Erschütternde und bewegende Fluchtgeschichte
In seinem Debüt "Solito" erzählt Javier Zamora seine eigene, sehr persönliche Geschichte. Er ist 9 Jahre alt und lebt bei seinen Großeltern und seinen Tanten in einem kleinen Ort in El Salvador. Seine Eltern haben wegen des Bürgerkriegs ihre Heimat verlassen, den Vater hat Javier mit zwei Jahren zum letzten Mal gesehen. Die Mutter folgte dem Vater drei Jahre später. Im März 1999 beauftragen Javiers Eltern den Schlepper Don Dago, ihren Sohn zu ihnen nach Kalifornien zu bringen. Die Reise soll zwei Wochen dauern. Am 6. April ist es soweit, außer Javier und Don Dago werden noch 6 weitere Personen dabei sein.
Die Flucht ist schwierig und gefährlich, viele Meilen müssen in mehreren Etappen mit dem Boot, in Bussen, LKWs und zu Fuß bewältigt werden. Immer wieder stößt die Gruppe an ihre körperlichen Grenzen, die langen Fußmärsche in nächtlicher Kälte und sengender Hitze bei Tag über viele Stunden sowie Hunger und quälender Durst machen ihr zu schaffen. Zwischen den Etappen kommt es zu Wartezeiten, die die Flüchtlinge meistens hinter verschlossenen Türen in heruntergekommenen Häusern verbringen müssen.
Javier Zamora erzählt die Fluchtgeschichte als Ich-Erzähler und gewährt uns dabei einen intensiven Blick in die Seele und Gedanken des 9-jährigen Jungen, der er damals war. Wir begleiten ihn auf der langen Reise und erleben nicht nur seine Sorgen, Nöte und Ängste, sondern spüren auch seine Einsamkeit und seine Sehnsucht nach körperlicher Nähe und Zuwendung. Er passt sich der Gruppe an, möchte tapfer und stark sein, seine Eltern sollen stolz auf ihren Jungen sein.
Die bewegende Geschichte über die siebenwöchige Odyssee ist packend und mitreißend in schöner Sprache erzählt. Sie hat mich gleichermaßen gefesselt und erschüttert, die emotionalen Abschiedsszenen haben mich zu Tränen gerührt. Ich habe mit Javier mitgelitten und ihm gewünscht, dass alles gut geht und er bald seine Eltern wiedersehen darf.
Die Figuren sind authentisch beschrieben, neben Javier habe ich Patricia in mein Herz geschlossen, die sich des Jungen annimmt, und Chino, der sich selbstlos um andere kümmert und Javier Sicherheit und Nähe gibt.

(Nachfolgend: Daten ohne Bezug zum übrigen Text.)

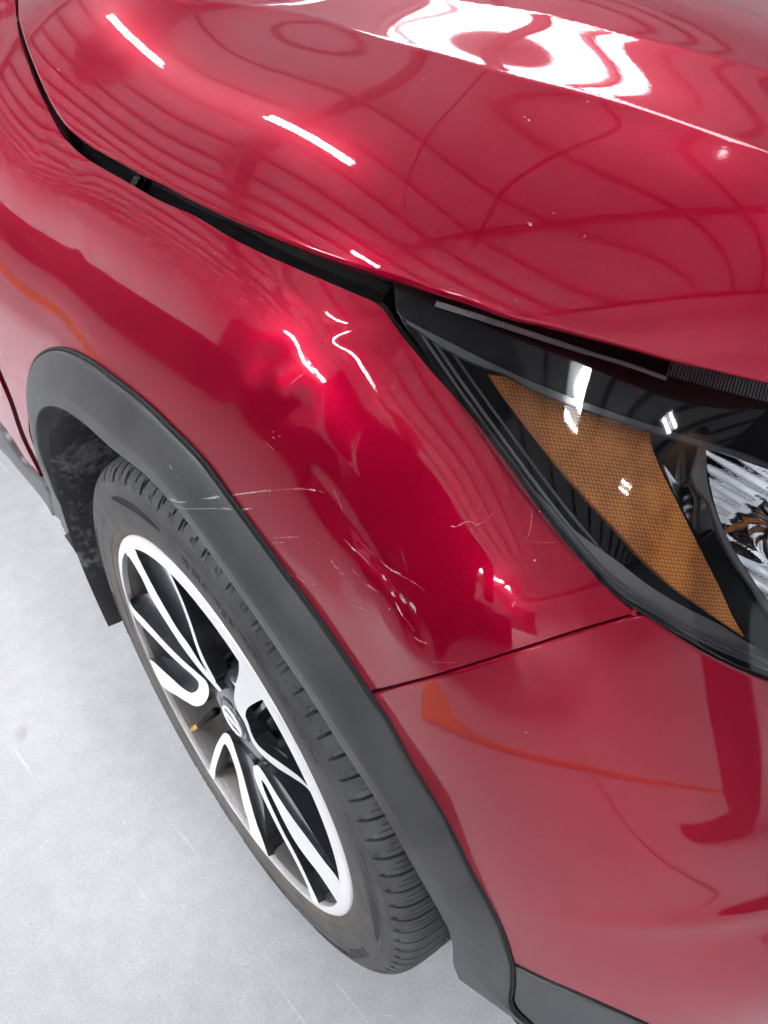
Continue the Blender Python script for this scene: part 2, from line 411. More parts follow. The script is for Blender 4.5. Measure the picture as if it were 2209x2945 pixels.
# ------------------------------------------------------------------ wheel arch trim
TI = [(163, 1172), (141, 1168), (117, 1174), (104, 1202), (102, 1240), (106, 1280), (117, 1318), (136, 1367), (157, 1421), (179, 1462), (201, 1503), (209, 1522), (210, 1557)][::-1] + \
     [(179, 1175), (244, 1221), (325, 1297), (407, 1357), (450, 1400), (483, 1438), (542, 1509), (597, 1585), (651, 1661), (705, 1737), (776, 1840), (830, 1921), (895, 2015), (956, 2114), (1009, 2196), (1062, 2274), (1110, 2356), (1153, 2438), (1201, 2520), (1230, 2568), (1264, 2626), (1289, 2675), (1299, 2715), (1301, 2770), (1317, 2814)]
TO = [(212, 1573), (190, 1535), (174, 1505), (157, 1478), (150, 1446), (146, 1412), (134, 1386), (117, 1340), (101, 1286), (89, 1240), (81, 1204), (77, 1172), (73, 1150)] + ARCH_O[1:-1] + [(1464, 2776), (1466, 2836), (1461, 2883), (1474, 2909), (1510, 2945), (1560, 2990)]
def resample(P, n):
    P = spline(P, 3); d = np.r_[0, np.cumsum(np.linalg.norm(np.diff(P, axis=0), axis=1))]
    t = np.linspace(0, d[-1], n); return np.stack([np.interp(t, d, P[:, 0]), np.interp(t, d, P[:, 1])], -1)
# pair the two edges at a few keys so that the rungs run radially
def pair(keysO, keysI, ns):
    a, b = [], []
    for k in range(len(ns)):
        ao = resample(keysO[k], ns[k]+1); bo = resample(keysI[k], ns[k]+1)
        a.append(ao if k == len(ns)-1 else ao[:-1]); b.append(bo if k == len(ns)-1 else bo[:-1])
    return np.concatenate(a), np.concatenate(b)
def cut(P, *at):
    P = list(P); ix = [P.index(a) for a in at]; ix = [0]+ix+[len(P)-1]
    return [P[ix[k]:ix[k+1]+1] for k in range(len(ix)-1)]
# y of the inner lip by arc position is given at its keys
KO = cut(TO, (73, 1150), (130, 1010), (244, 1039), (900, 1780), (1288, 2399), (1464, 2776))
KI = cut(TI, (102, 1240), (141, 1168), (179, 1175), (776, 1840), (1153, 2438), (1264, 2626))
tO, tI = pair(KO, KI, [26, 14, 10, 60, 34, 24, 16])
def smooth_run(P, it=3):
    P = P.copy()
    for _ in range(it): P[1:-1] = .5*P[1:-1]+.25*(P[:-2]+P[2:])
    return P
tO[20:-26] = smooth_run(tO, 10)[20:-26]; tI[20:-20] = smooth_run(tI, 10)[20:-20]
nO = len(tO); s_ = np.linspace(0, 1, nO)
kk = np.cumsum([0, 26, 14, 10, 60, 34, 24, 16])
yI = np.interp(np.arange(nO), kk, [.040, .004, -.010, -.014, -.018, -.006, .016, .040])
Ptop = S_body.hit(tO, .007, dents=False)
mO = s_ > (kk[5]+6)/kk[-1]
Pin = on(tI, 1, yI)
Nn = S_body.nrm(Ptop, False)
T_ = np.gradient(Pin, axis=0); T_ /= np.linalg.norm(T_, axis=1)[:, None]
out = Ptop-Pin; out /= np.linalg.norm(out, axis=1)[:, None]
face = np.cross(T_, out); face *= np.sign((face@np.array([0, -1., 0])))[:, None]
def lerp(a, b, t): return a+(b-a)*t
bow = (.007*np.sin(np.clip(s_*1.0, 0, 1)*PI)**.5)[:, None]
rows = [Ptop-.010*Nn, Ptop-.003*Nn+.0008*out, Ptop-.0008*Nn+.0004*out, Ptop+.0*Nn-.0010*out,
        lerp(Ptop, Pin, .08)+.0012*face, lerp(Ptop, Pin, .16)+bow*.45*face, lerp(Ptop, Pin, .32)+bow*.85*face, lerp(Ptop, Pin, .5)+bow*1.05*face, lerp(Ptop, Pin, .64)+bow*1.0*face, lerp(Ptop, Pin, .71)+bow*.92*face, lerp(Ptop, Pin, .74)+bow*.80*face,
        lerp(Ptop, Pin, .86)+bow*.36*face, Pin+.0015*out, Pin+np.array([0, .0015, 0]), Pin+np.array([0, .006, 0])+.001*out, Pin+np.array([0, .030, 0])+.004*out]
arch_trim = loft('wheel_arch_trim', rows, M['trim'], car, sharp=38)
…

In dem Buch geht es um Familie, Mitgefühl, Mut und Nächstenliebe, Ausdauer und Hoffnung, und es behandelt das wichtige und aktuelle Thema Migration. Es hat mich traurig und wütend gemacht wegen der Schwierigkeiten und Gefahren, denen Menschen ausgesetzt sind, die sich auf die Flucht in ein fremdes Land begeben, um dort ein besseres und sicheres Leben zu führen.
Der Autor verwendet zahlreiche spanische Ausdrücke und Redewendungen, deren Übersetzung in einem 16-seitigen Glossar am Buchende zu finden ist. Der Lesefluss leidet leider durch das häufige Vor- und Zurückblättern. Ich finde, es ist nicht unbedingt erforderlich, jedes spanische Wort zu verstehen, um zu begreifen, was passiert. Vieles ergibt sich aus dem Zusammenhang, ich habe daher weitgehend darauf verzichtet, mir die Übersetzungen anzusehen.
Absolute Leseempfehlung für dieses mitreißende Buch, das unter die Haut geht!